AN INTERPRETATION OF AN INTERPRETATION
As I was working on it, I was wondering what this unplanned combination I landed up with, was. Didn’t feel too bad all together- apples, purple cabbages, salad greens, but curry leaves? I decided to give a shot at reinterpreting this combination, this time in food form. I have never dared to attempt creating whole new recipes out of nothing, but now I had a starting point: a constrained list of participating vegetables and I had to make it decently edible. So here’s where I landed. And a new resulting discovery: apples, pepper and curry leaf is an unusual but interesting combination. It worked. 

Handful | Apple Purple Cabbage Flammkuchen
Handful | Purple Cabbage Apple Flammkuchen
Handful | Purple Cabbage Apple Flammkuchen

And the dye that purple cabbage left behind- what a perfectly sweet surprise!

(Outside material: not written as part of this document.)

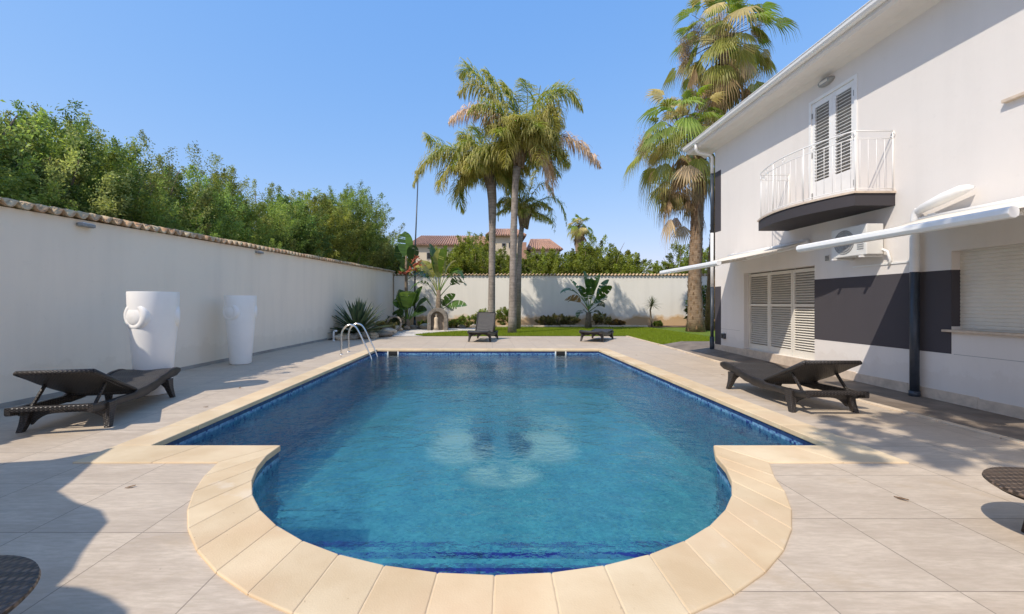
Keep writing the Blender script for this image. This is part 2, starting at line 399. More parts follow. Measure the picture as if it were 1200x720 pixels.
def stone(poly):
    k = random.uniform(.90, 1.04); w = random.uniform(-.035, .02)
    c = Vector((sum(p[0] for p in poly)/len(poly), sum(p[1] for p in poly)/len(poly)))
    q = []
    for p in poly:
        d = Vector(p)-c; q.append(tuple(c + d*(1-.0012/max(.1, d.length))))
    cop.prism(q, -.045, .013, (k, k*(1+w), k*(1+2*w)))
for i in range(NA):
    stone([inA[i], inA[i+1], outA[i+1], outA[i]])
def run(x0, y0, x1, y1, n, vertical):
    for i in range(n):
        a, b = i/n, (i+1)/n
        if vertical: stone([(x0, y0+(y1-y0)*a), (x1, y0+(y1-y0)*a), (x1, y0+(y1-y0)*b), (x0, y0+(y1-y0)*b)])
        else: stone([(x0+(x1-x0)*a, y0), (x0+(x1-x0)*b, y0), (x0+(x1-x0)*b, y1), (x0+(x1-x0)*a, y1)])
run(OL, YN, XL, OF, 13, True); run(XR, YN, OR_, OF, 13, True); run(XL, YF, XR, OF, 10, False)
xm = 2.12*H
stone([inA[0], (xm, YN), (xm+.15, ON), outA[0]]); stone([(xm, YN), (OR_, YN), (OR_, ON), (xm+.15, ON)])
xm = -1.98*H
stone([inA[-1], (xm, YN), (xm-.15, ON), outA[-1]]); stone([(xm, YN), (OL, YN), (OL, ON), (xm-.15, ON)])
cop.build('coping', M['coping'], pool, bevel=.009, tint=True, seg=3)
gm = MB(); ip, op_ = offset_poly(inner, .012), offset_poly(outer, -.004)
gt = [Vector((x, y, 0)) for x, y in op_]; gh = [Vector((x, y, 0)) for x, y in ip]; ga = gt+gh
gm.add([(p.x, p.y, .0085) for p in ga], [tuple(t) for t in tessellate_polygon([gt, gh])]); gm.build('grout', M['grout'], pool)
wall_o = offset_poly(inner, .022); band_o = offset_poly(inner, .016)
def ribbon(poly, z0, z1):
    m = MB(); n = len(poly)
    m.add([(x, y, z0) for x, y in poly] + [(x, y, z1) for x, y in poly], [(i, n+i, n+(i+1)%n, (i+1)%n) for i in range(n)]); return m
ribbon(wall_o, -1.2, -.04).build('basin_wall', M['wall_mosaic'], pool)
ribbon(band_o, -.34, -.043).build('waterline_band', M['band_mosaic'], pool)
fl = MB(); pts = [Vector((x, y, 0)) for x, y in wall_o]
fl.add([(p.x, p.y, -1.15) for p in pts], [tuple(t) for t in tessellate_polygon([pts])]); fl.build('basin_floor', M['floor_mosaic'], pool)
for k, (yy, zt) in enumerate(((1.95, -.30), (2.38, -.55))):   # steps in the rounded end
    yy *= H; a = math.asin(min(1, (2.98*H-yy)/(1.435*H))); xw = 1.49*H*math.cos(a)
    tpt = [((AC[0]*H + 1.49*H*math.cos(u)), (AC[1]*H - 1.435*H*math.sin(u))) for u in (a + (PI-2*a)*i/16 for i in range(17))]
    MB().prism(tpt, -1.149, zt).build('step', M['floor_mosaic'], pool)
    e = MB().span((AC[0]*H-xw+.02, yy-.075, zt-.01), (AC[0]*H+xw-.02, yy+.004, zt+.003)); e.build('step_edge', M['navy_mosaic'], pool)
for px in (460.5, 657):
    c = D(px, 413, YF); x = c.x
    sk = MB().span((x-.17, YF-.012, -.22), (x-.135, YF+.02, -.045)); sk.span((x+.135, YF-.012, -.22), (x+.17, YF+.02, -.045)); sk.span((x-.135, YF-.012, -.22), (x+.135, YF+.02, -.2))
    so = sk.build('skimmer', M['white_metal'], pool)
    MB().span((x-.135, YF+.0, -.2), (x+.135, YF+.019, -.045)).build('opening', M['black'], so)
wpts = [Vector((x, y, 0)) for x, y in offset_poly(inner, .014)]
wm = MB().add([(p.x, p.y, -.135) for p in wpts], [tuple(t) for t in tessellate_polygon([wpts])])
w = wm.build('water', M['water']); tag(w, kind='structure')
for p in w.data.polygons:
    if p.normal.z < 0: p.flip()

hole = offset_poly(outer, -.03)
# ------------------------------------------------------------------ ground, deck, lawn
sheet('ground', [(-900,-300), (900,-300), (900,2000), (-900,2000)], [hole], -.05, M['ground'])
YD = 12.9*H
deck_outer = [(-4.9*H, -5*H), (3.80*H, -5*H), (3.815*H, 6.0*H), (3.89*H, 6.8*H), (4.07*H, 8.85*H), (4.24*H, YD), (-4.9*H, YD)]
sheet('pool_deck', deck_outer, [hole], 0, M['deck'])
XW = 4.6*H
def hz(x, y): return max(0, min(1, (y/H-3.6)/5.0))*.085*H
tm = MB(); rows = 26
edge = [(3.80,-5), (3.815,6.0), (3.89,6.8), (4.07,8.85), (4.15,10.3)]
def ex(y):
    for (x0, y0), (x1, y1) in zip(edge, edge[1:]):
        if y <= y1: return x0 + (x1-x0)*(y-y0)/(y1-y0)
    return edge[-1][0]
ys = [-5, 3.6] + [3.6+.3*i for i in range(1, 23)]
vs = []; fs = []
for y in ys:
    e = ex(y)+.02; z = hz(0, y*H)
    vs += [(e*H, y*H, .006), (4.66*H, y*H, z+.006), (9*H, y*H, z+.006)]
for i in range(len(ys)-1):
    for k in range(2): fs.append((i*3+k, i*3+k+1, i*3+k+4, i*3+k+3))
tag(tm.add(vs, fs).build('terrace_paving', M['terrace']), kind='structure')
km = MB()
for i in range(len(ys)-1):
    e0, e1 = ex(ys[i]), ex(ys[i+1])
    if ys[i+1] < 0: continue
    y0, y1 = max(ys[i], 0), ys[i+1]
    nseg = 8 if i == 0 else 1
    for k in range(nseg):
        a, b = y0+(y1-y0)*k/nseg, y0+(y1-y0)*(k+1)/nseg-.008
        km.prism([(ex(a)*H-.03, a*H), (ex(a)*H+.06, a*H), (ex(b)*H+.06, b*H), (ex(b)*H-.03, b*H)], -.03, .022+random.uniform(-.003,.003))
for k in range(8):
    a, b = 10.3+(12.9-10.3)*k/8, 10.3+(12.9-10.3)*(k+1)/8-.008
    fx = lambda y: 4.15+(4.24-4.15)*(y-10.3)/2.6
    km.prism([(fx(a)*H-.03, a*H), (fx(a)*H+.06, a*H), (fx(b)*H+.06, b*H), (fx(b)*H-.03, b*H)], -.03, .022)
tag(km.build('kerb', M['limestone'], bevel=.006), kind='structure')
BW = 18.7*H       # back wall
lawn = [(-1.0*H, YD+.02), (4.27*H, YD+.02), (4.16*H, 10.32*H), (9*H, 10.32*H), (9*H, 17.4*H), (-.2*H, 17.4*H), (-.2*H, 15.2*H), (-1.1*H, 15.0*H), (-2.0*H, 13.9*H), (-2.25*H, 13.3*H), (-1.9*H, 12.95*H)]
sheet('lawn', lawn, [], .012, M['lawn'])
grav = [(-3.0*H, YD+.02), (-1.9*H, YD+.02), (-2.25*H, 13.3*H), (-2.0*H, 13.9*H), (-1.1*H, 15.0*H), (-.2*H, 15.2*H), (-.2*H, 17.4*H), (-3.0*H, 16.3*H), (-3.35*H, 14.5*H)]
sheet('gravel_path', grav, [], .008, M['gravel'])
bed = [(-4.6*H, 11.6*H), (-3.7*H, 11.7*H), (-3.0*H, 12.9*H), (-3.35*H, 14.5*H), (-3.0*H, 16.3*H), (-.2*H, 17.4*H), (9*H, 17.4*H), (9*H, 19*H), (-4.6*H, 19*H)]
sheet('flower_bed_soil', bed, [], .03, M['soil'])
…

Handful | Purple Cabbage Apple Flammkuchen

AN INTERPRETATION OF AN INTERPRETATION OF AN INTERPRETATION
The hair with the delicate leaves and the buds was my favorite part of the collage. Honestly, I didn’t care for the rest of it that much, I didn't think it is was interesting, but it was enough to have struck a new idea with the hair. It happened by accident, mostly a desperate measure caused by constraints. Taking it to the drawing board, here’s a pattern stringing along that piece of idea. I don’t think this is anything like what I imagined in my head- my pencil skills fell short, but I'm happy to have tried!

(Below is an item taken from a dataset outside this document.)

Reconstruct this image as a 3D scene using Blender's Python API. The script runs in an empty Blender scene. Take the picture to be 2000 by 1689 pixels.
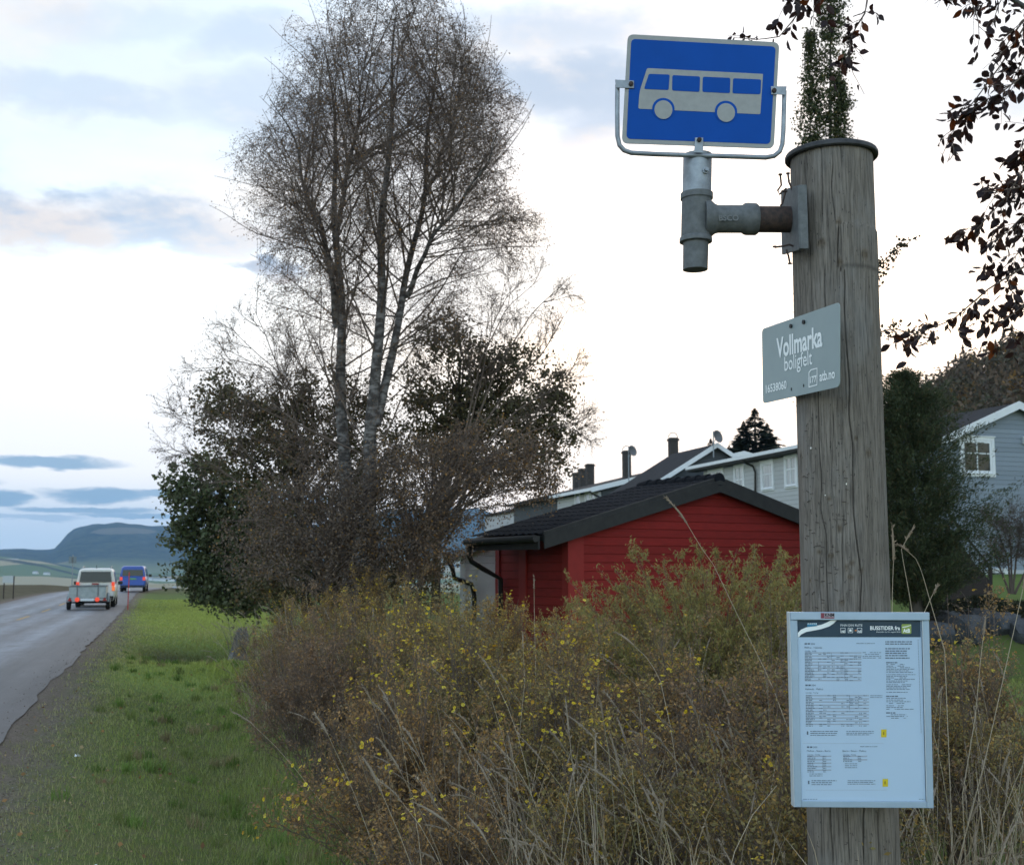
import bpy, bmesh, math, random
import numpy as np
from mathutils import Vector, Matrix
random.seed(7); rng = np.random.default_rng(11)
scene = bpy.context.scene
COL = scene.collection
PI = math.pi; R = math.radians
# ------------------------------------------------------------------ camera
F = 2300.0; TH = math.atan(260.5 / F); CT, ST = math.cos(TH), math.sin(TH)
EYE = Vector((0, 0, 1.6))
cam = bpy.data.cameras.new('camera'); co = bpy.data.objects.new('camera', cam); COL.objects.link(co)
co.location = EYE; co.rotation_euler = (PI / 2 + TH, 0, 0)
cam.sensor_fit = 'HORIZONTAL'; cam.sensor_width = 36; cam.lens = 36 * F / 2000
cam.clip_start = 0.05; cam.clip_end = 40000
cam.dof.use_dof = True; cam.dof.focus_distance = 4.3; cam.dof.aperture_fstop = 9.0
scene.camera = co
def P(px, py, d):
    a = (px - 1000) / F; b = (844.5 - py) / F
    dy = CT - b * ST; dz = ST + b * CT
    t = d / dy
    return Vector((a * t, d, 1.6 + dz * t))
# ------------------------------------------------------------------ object helpers
def tag(o, label=None, cat=None, group=None, kind=None):
    if label: o['label'] = label
    if cat: o['category'] = cat
    if group: o['group'] = group
    if kind: o['kind'] = kind
    return o
def thing(name, label, cat, loc=(0, 0, 0), group=None):
    o = bpy.data.objects.new(name, None); o.empty_display_size = .2
    o.location = loc; COL.objects.link(o)
    return tag(o, label, cat, group)
def link(name, me, parent=None, world=True):
    o = bpy.data.objects.new(name, me); COL.objects.link(o)
    if parent is not None:
        o.parent = parent
        if world:
            if parent.parent is None: o.matrix_parent_inverse = Matrix.Translation(-Vector(parent.location))
    return o
def copy_tree(o, parent=None):
    c = o.copy(); COL.objects.link(c)
    if parent is not None:
        c.parent = parent; c.matrix_parent_inverse = o.matrix_parent_inverse.copy()
    for ch in list(o.children): copy_tree(ch, c)
    return c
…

Handful | Illustration inspired by food, inspired by fashion

Phew. I don’t know how this looks to you, but to me this exercise was a series of very happy accidents. I loved jumping from one medium to the other, one interest to the other, in a fun progressional manner.

Learning by Heart by Corita Kent and Jan Steward is one of my favorite books. I read it cover to cover a long time ago, and while I tasked myself to do every assignment in the book, I never really managed the time. I believe somewhere between those pages, this exercise formed at the back of my mind inspired by the many random browsings. I'm thankful for the creative fuel the book continues to provide, consciously and unconsciously!